In altre parole, l’amore per il prossimo nasce dall’amore per il prossimo. Pertanto lo stesso si può dire di chi ha scelto di amare il prossimo a discapito del proprio tornaconto proprio in virtù del gesto supremo di Cristo. L’amore nasce dall’amore.
Certo, parliamo di amore in senso laico, umanista. E va anche bene così. Ho trovato interessante che mi abbia chiesto dell’amore, parlando di Dio. Per Ingmar Bergman il silenzio di Dio era dato dall’incapacità degli esseri umani di amarsi.

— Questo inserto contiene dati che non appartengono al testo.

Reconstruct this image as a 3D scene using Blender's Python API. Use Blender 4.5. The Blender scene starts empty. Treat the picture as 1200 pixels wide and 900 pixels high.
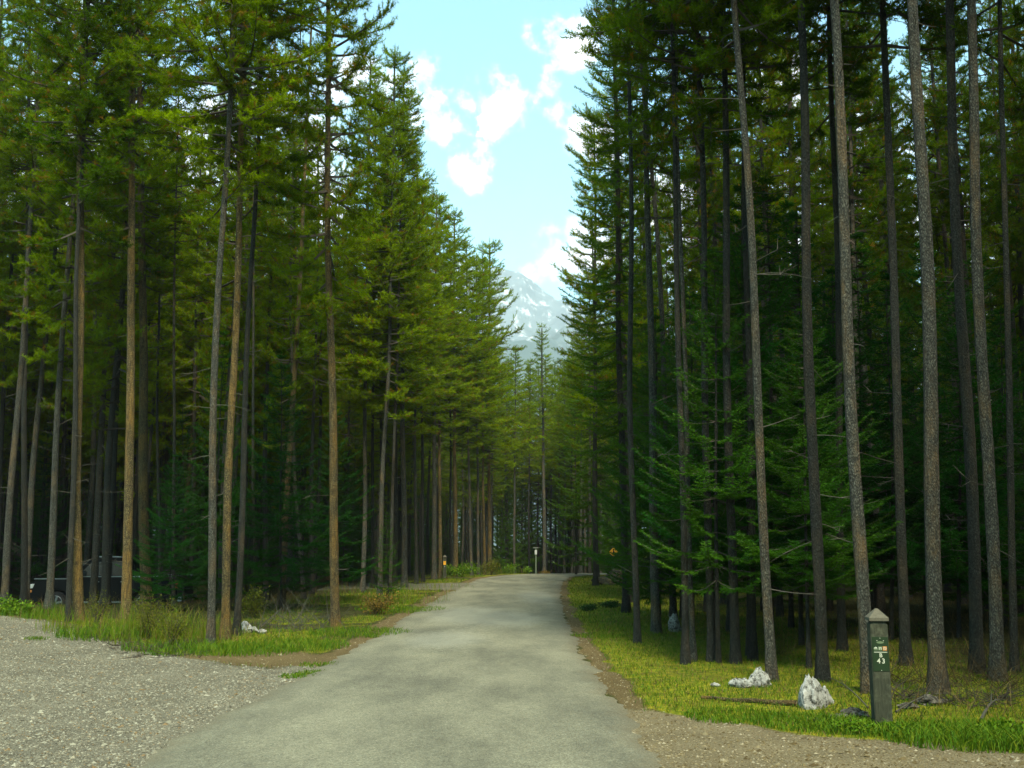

In conclusione, non ho l’ambizione di convincerla che Dio non sia una consolatoria invenzione della nostra mente. Immagino che neanche il grande Carlo Maria Martini avesse questa ambizione. Però mi stimola l’aggettivo “consolatoria”. Di fronte a un lutto recente ho trovato molta consolazione nella fede e nell’amore di chi mi circondava, ma non avevo mai pensato alla fede come consolatoria, quanto piuttosto come fonte di speranza. Per un (quasi) giovane come me è importante sperare che ci sarà un futuro possibilmente migliore. L’Italia sembra un paese senza futuro, avvitato su se stesso. La fede è in parte consolatoria: lo dice anche il Catechismo di Heidelberg. Per quanto mi riguarda, però, non è illusoria. È motore di vita, è dono di una prospettiva, la prospettiva dell’eternità. In uno dei suoi discorsi più famosi, Martin Luther King disse di ritrovarsi come Mosè: non avrebbe calpestato la Terra promessa, non avrebbe visto la fine delle discriminazioni razziali in America, ma allo stesso tempo Dio lo aveva fatto salire sulla cima della montagna e gliel’aveva mostrata. Il pastore King ha trovato certamente consolazione. Ma non si era illuso.